■ What the exercise asks ■
Repeat the records below exactly, leaving out any pictures.

■ Dataset excerpts ■
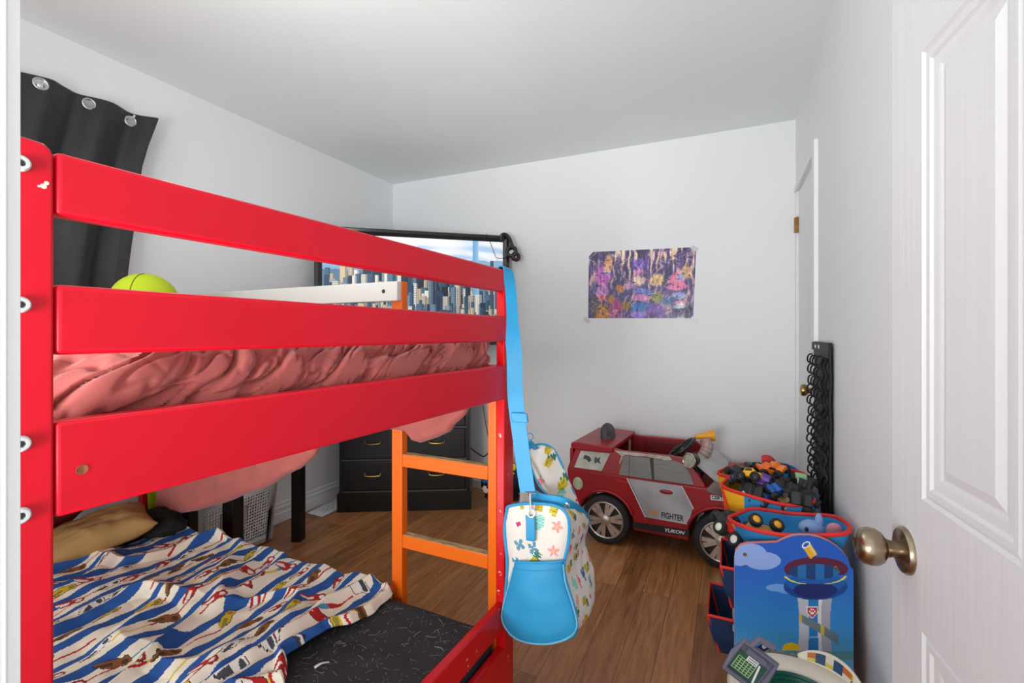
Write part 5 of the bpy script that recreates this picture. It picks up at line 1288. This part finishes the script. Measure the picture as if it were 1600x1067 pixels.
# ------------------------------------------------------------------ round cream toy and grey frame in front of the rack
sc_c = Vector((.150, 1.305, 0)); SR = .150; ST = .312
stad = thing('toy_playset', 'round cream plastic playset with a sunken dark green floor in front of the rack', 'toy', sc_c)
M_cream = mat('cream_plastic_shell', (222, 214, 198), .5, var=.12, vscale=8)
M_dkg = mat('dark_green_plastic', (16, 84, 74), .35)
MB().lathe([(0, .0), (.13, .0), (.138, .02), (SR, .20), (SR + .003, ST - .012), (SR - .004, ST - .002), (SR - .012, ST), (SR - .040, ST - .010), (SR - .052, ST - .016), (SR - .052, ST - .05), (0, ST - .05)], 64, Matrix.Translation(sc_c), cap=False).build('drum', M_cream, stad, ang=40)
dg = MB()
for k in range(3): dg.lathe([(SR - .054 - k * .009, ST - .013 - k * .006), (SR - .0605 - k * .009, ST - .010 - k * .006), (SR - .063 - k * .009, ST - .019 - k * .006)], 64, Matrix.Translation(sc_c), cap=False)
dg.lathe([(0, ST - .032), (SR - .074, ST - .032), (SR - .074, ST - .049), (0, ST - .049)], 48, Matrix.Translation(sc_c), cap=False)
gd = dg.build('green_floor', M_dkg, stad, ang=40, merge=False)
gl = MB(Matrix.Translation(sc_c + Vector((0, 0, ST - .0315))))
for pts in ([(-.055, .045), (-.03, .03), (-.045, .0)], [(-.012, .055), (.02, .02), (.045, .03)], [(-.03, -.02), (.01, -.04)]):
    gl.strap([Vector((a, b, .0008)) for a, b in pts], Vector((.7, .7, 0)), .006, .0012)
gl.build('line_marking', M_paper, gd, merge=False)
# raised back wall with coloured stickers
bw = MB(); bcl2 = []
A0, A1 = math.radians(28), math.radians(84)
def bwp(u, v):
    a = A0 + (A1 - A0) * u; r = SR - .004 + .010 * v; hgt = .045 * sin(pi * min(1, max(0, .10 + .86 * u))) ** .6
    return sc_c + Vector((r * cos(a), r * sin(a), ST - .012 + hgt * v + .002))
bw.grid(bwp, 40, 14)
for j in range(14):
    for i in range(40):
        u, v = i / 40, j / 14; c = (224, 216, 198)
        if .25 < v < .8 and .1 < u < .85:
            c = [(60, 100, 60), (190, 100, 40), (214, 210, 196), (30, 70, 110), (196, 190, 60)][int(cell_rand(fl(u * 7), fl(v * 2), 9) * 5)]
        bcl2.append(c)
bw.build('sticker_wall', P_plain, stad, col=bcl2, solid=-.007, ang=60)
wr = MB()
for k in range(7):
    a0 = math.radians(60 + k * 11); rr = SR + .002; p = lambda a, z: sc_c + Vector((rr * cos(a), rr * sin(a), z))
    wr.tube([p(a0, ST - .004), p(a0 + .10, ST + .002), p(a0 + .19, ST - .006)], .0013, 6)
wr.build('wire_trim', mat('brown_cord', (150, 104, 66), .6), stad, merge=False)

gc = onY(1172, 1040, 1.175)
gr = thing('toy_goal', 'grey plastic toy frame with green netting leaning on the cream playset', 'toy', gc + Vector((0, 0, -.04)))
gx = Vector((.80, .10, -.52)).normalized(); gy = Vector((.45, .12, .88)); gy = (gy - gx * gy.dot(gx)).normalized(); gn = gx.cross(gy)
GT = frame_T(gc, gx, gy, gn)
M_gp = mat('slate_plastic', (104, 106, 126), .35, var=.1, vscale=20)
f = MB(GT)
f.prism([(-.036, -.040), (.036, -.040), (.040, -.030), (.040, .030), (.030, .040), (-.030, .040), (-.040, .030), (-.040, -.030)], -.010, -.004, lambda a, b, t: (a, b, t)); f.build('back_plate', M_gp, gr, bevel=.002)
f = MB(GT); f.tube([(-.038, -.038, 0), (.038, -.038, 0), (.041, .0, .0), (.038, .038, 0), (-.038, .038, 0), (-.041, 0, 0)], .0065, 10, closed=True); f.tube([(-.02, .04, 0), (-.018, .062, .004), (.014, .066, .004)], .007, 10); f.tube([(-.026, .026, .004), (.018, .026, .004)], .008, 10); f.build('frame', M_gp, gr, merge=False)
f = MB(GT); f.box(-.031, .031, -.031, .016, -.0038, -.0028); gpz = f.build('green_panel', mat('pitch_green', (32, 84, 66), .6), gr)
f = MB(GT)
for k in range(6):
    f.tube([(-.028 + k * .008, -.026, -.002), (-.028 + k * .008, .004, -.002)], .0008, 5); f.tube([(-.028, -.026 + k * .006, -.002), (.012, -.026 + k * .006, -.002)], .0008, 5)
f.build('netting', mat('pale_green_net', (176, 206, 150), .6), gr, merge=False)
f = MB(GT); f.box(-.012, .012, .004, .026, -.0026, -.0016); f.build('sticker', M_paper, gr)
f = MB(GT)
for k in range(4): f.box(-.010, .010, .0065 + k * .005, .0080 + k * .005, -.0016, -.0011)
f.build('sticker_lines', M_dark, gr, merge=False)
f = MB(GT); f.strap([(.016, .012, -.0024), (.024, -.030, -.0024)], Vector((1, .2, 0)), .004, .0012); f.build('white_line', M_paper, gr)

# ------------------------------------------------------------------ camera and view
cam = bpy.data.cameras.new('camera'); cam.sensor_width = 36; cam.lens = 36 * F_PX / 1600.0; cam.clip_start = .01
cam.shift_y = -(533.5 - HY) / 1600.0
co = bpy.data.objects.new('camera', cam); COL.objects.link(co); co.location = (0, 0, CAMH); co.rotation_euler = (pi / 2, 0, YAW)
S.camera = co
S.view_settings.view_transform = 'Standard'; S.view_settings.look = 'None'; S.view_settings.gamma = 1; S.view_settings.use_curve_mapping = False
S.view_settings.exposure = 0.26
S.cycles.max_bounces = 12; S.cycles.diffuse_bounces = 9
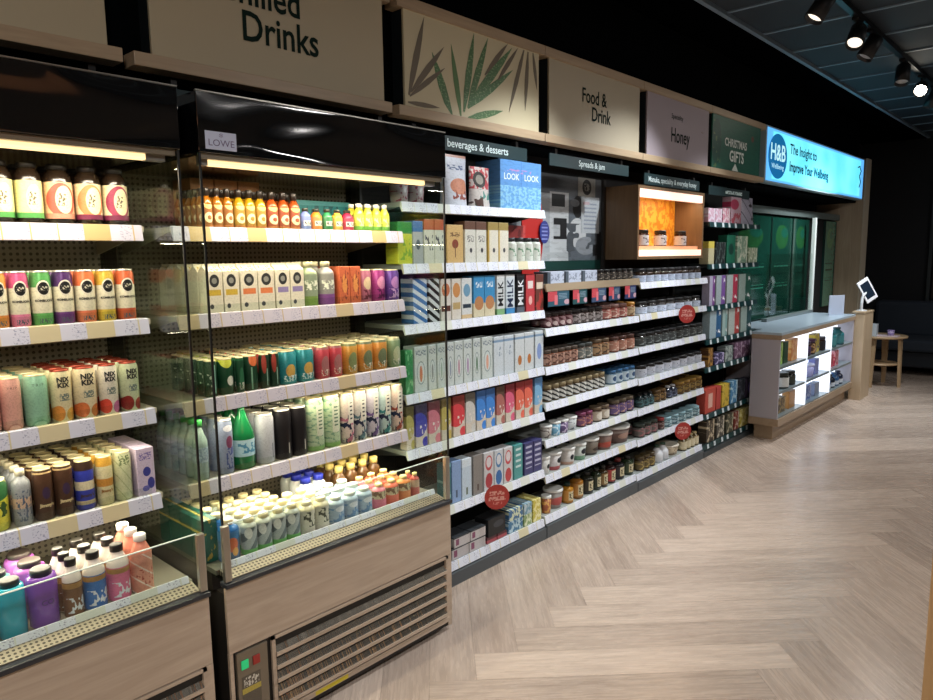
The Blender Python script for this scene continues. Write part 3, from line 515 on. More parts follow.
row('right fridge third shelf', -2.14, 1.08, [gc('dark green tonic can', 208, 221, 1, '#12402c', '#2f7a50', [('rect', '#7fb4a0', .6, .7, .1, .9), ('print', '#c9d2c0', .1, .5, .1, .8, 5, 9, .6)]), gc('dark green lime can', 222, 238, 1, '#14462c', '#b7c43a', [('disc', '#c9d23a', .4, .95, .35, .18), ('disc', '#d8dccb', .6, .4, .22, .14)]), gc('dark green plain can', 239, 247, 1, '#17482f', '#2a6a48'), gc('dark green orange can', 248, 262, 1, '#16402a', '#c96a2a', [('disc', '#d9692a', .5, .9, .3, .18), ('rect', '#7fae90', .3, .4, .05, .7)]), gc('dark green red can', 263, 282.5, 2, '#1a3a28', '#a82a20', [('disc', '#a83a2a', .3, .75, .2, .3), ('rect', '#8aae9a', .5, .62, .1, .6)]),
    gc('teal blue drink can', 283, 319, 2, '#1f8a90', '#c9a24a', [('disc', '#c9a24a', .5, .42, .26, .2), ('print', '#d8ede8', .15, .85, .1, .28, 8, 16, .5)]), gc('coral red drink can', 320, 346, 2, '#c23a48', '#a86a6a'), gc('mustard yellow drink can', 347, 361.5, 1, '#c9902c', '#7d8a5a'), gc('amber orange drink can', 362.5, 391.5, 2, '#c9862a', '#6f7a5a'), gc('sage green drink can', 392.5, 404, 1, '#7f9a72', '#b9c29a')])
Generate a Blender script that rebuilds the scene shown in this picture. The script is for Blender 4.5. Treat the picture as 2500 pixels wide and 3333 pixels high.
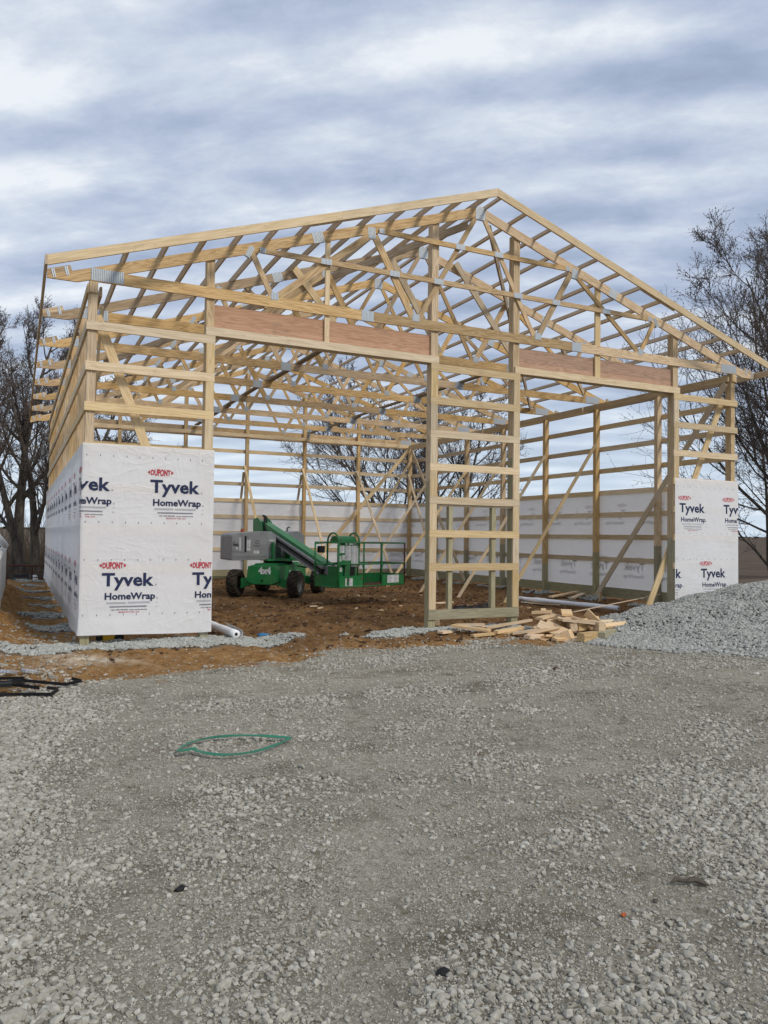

■ Result of this task ■
Write part 5 of the bpy script that recreates this picture. It picks up at line 1288. This part finishes the script. Measure the picture as if it were 1600x1067 pixels.
# ------------------------------------------------------------------ round cream toy and grey frame in front of the rack
sc_c = Vector((.150, 1.305, 0)); SR = .150; ST = .312
stad = thing('toy_playset', 'round cream plastic playset with a sunken dark green floor in front of the rack', 'toy', sc_c)
M_cream = mat('cream_plastic_shell', (222, 214, 198), .5, var=.12, vscale=8)
M_dkg = mat('dark_green_plastic', (16, 84, 74), .35)
MB().lathe([(0, .0), (.13, .0), (.138, .02), (SR, .20), (SR + .003, ST - .012), (SR - .004, ST - .002), (SR - .012, ST), (SR - .040, ST - .010), (SR - .052, ST - .016), (SR - .052, ST - .05), (0, ST - .05)], 64, Matrix.Translation(sc_c), cap=False).build('drum', M_cream, stad, ang=40)
dg = MB()
for k in range(3): dg.lathe([(SR - .054 - k * .009, ST - .013 - k * .006), (SR - .0605 - k * .009, ST - .010 - k * .006), (SR - .063 - k * .009, ST - .019 - k * .006)], 64, Matrix.Translation(sc_c), cap=False)
dg.lathe([(0, ST - .032), (SR - .074, ST - .032), (SR - .074, ST - .049), (0, ST - .049)], 48, Matrix.Translation(sc_c), cap=False)
gd = dg.build('green_floor', M_dkg, stad, ang=40, merge=False)
gl = MB(Matrix.Translation(sc_c + Vector((0, 0, ST - .0315))))
for pts in ([(-.055, .045), (-.03, .03), (-.045, .0)], [(-.012, .055), (.02, .02), (.045, .03)], [(-.03, -.02), (.01, -.04)]):
    gl.strap([Vector((a, b, .0008)) for a, b in pts], Vector((.7, .7, 0)), .006, .0012)
gl.build('line_marking', M_paper, gd, merge=False)
# raised back wall with coloured stickers
bw = MB(); bcl2 = []
A0, A1 = math.radians(28), math.radians(84)
def bwp(u, v):
    a = A0 + (A1 - A0) * u; r = SR - .004 + .010 * v; hgt = .045 * sin(pi * min(1, max(0, .10 + .86 * u))) ** .6
    return sc_c + Vector((r * cos(a), r * sin(a), ST - .012 + hgt * v + .002))
bw.grid(bwp, 40, 14)
for j in range(14):
    for i in range(40):
        u, v = i / 40, j / 14; c = (224, 216, 198)
        if .25 < v < .8 and .1 < u < .85:
            c = [(60, 100, 60), (190, 100, 40), (214, 210, 196), (30, 70, 110), (196, 190, 60)][int(cell_rand(fl(u * 7), fl(v * 2), 9) * 5)]
        bcl2.append(c)
bw.build('sticker_wall', P_plain, stad, col=bcl2, solid=-.007, ang=60)
wr = MB()
for k in range(7):
    a0 = math.radians(60 + k * 11); rr = SR + .002; p = lambda a, z: sc_c + Vector((rr * cos(a), rr * sin(a), z))
    wr.tube([p(a0, ST - .004), p(a0 + .10, ST + .002), p(a0 + .19, ST - .006)], .0013, 6)
wr.build('wire_trim', mat('brown_cord', (150, 104, 66), .6), stad, merge=False)

gc = onY(1172, 1040, 1.175)
gr = thing('toy_goal', 'grey plastic toy frame with green netting leaning on the cream playset', 'toy', gc + Vector((0, 0, -.04)))
gx = Vector((.80, .10, -.52)).normalized(); gy = Vector((.45, .12, .88)); gy = (gy - gx * gy.dot(gx)).normalized(); gn = gx.cross(gy)
GT = frame_T(gc, gx, gy, gn)
M_gp = mat('slate_plastic', (104, 106, 126), .35, var=.1, vscale=20)
f = MB(GT)
f.prism([(-.036, -.040), (.036, -.040), (.040, -.030), (.040, .030), (.030, .040), (-.030, .040), (-.040, .030), (-.040, -.030)], -.010, -.004, lambda a, b, t: (a, b, t)); f.build('back_plate', M_gp, gr, bevel=.002)
f = MB(GT); f.tube([(-.038, -.038, 0), (.038, -.038, 0), (.041, .0, .0), (.038, .038, 0), (-.038, .038, 0), (-.041, 0, 0)], .0065, 10, closed=True); f.tube([(-.02, .04, 0), (-.018, .062, .004), (.014, .066, .004)], .007, 10); f.tube([(-.026, .026, .004), (.018, .026, .004)], .008, 10); f.build('frame', M_gp, gr, merge=False)
f = MB(GT); f.box(-.031, .031, -.031, .016, -.0038, -.0028); gpz = f.build('green_panel', mat('pitch_green', (32, 84, 66), .6), gr)
f = MB(GT)
for k in range(6):
    f.tube([(-.028 + k * .008, -.026, -.002), (-.028 + k * .008, .004, -.002)], .0008, 5); f.tube([(-.028, -.026 + k * .006, -.002), (.012, -.026 + k * .006, -.002)], .0008, 5)
f.build('netting', mat('pale_green_net', (176, 206, 150), .6), gr, merge=False)
f = MB(GT); f.box(-.012, .012, .004, .026, -.0026, -.0016); f.build('sticker', M_paper, gr)
f = MB(GT)
for k in range(4): f.box(-.010, .010, .0065 + k * .005, .0080 + k * .005, -.0016, -.0011)
f.build('sticker_lines', M_dark, gr, merge=False)
f = MB(GT); f.strap([(.016, .012, -.0024), (.024, -.030, -.0024)], Vector((1, .2, 0)), .004, .0012); f.build('white_line', M_paper, gr)

# ------------------------------------------------------------------ camera and view
cam = bpy.data.cameras.new('camera'); cam.sensor_width = 36; cam.lens = 36 * F_PX / 1600.0; cam.clip_start = .01
cam.shift_y = -(533.5 - HY) / 1600.0
co = bpy.data.objects.new('camera', cam); COL.objects.link(co); co.location = (0, 0, CAMH); co.rotation_euler = (pi / 2, 0, YAW)
S.camera = co
S.view_settings.view_transform = 'Standard'; S.view_settings.look = 'None'; S.view_settings.gamma = 1; S.view_settings.use_curve_mapping = False
S.view_settings.exposure = 0.26
S.cycles.max_bounces = 12; S.cycles.diffuse_bounces = 9
The Blender Python script for this scene continues. Write part 3, from line 515 on. More parts follow.
row('right fridge third shelf', -2.14, 1.08, [gc('dark green tonic can', 208, 221, 1, '#12402c', '#2f7a50', [('rect', '#7fb4a0', .6, .7, .1, .9), ('print', '#c9d2c0', .1, .5, .1, .8, 5, 9, .6)]), gc('dark green lime can', 222, 238, 1, '#14462c', '#b7c43a', [('disc', '#c9d23a', .4, .95, .35, .18), ('disc', '#d8dccb', .6, .4, .22, .14)]), gc('dark green plain can', 239, 247, 1, '#17482f', '#2a6a48'), gc('dark green orange can', 248, 262, 1, '#16402a', '#c96a2a', [('disc', '#d9692a', .5, .9, .3, .18), ('rect', '#7fae90', .3, .4, .05, .7)]), gc('dark green red can', 263, 282.5, 2, '#1a3a28', '#a82a20', [('disc', '#a83a2a', .3, .75, .2, .3), ('rect', '#8aae9a', .5, .62, .1, .6)]),
    gc('teal blue drink can', 283, 319, 2, '#1f8a90', '#c9a24a', [('disc', '#c9a24a', .5, .42, .26, .2), ('print', '#d8ede8', .15, .85, .1, .28, 8, 16, .5)]), gc('coral red drink can', 320, 346, 2, '#c23a48', '#a86a6a'), gc('mustard yellow drink can', 347, 361.5, 1, '#c9902c', '#7d8a5a'), gc('amber orange drink can', 362.5, 391.5, 2, '#c9862a', '#6f7a5a'), gc('sage green drink can', 392.5, 404, 1, '#7f9a72', '#b9c29a')])
Generate a Blender script that rebuilds the scene shown in this picture. The script is for Blender 4.5. Treat the picture as 2500 pixels wide and 3333 pixels high.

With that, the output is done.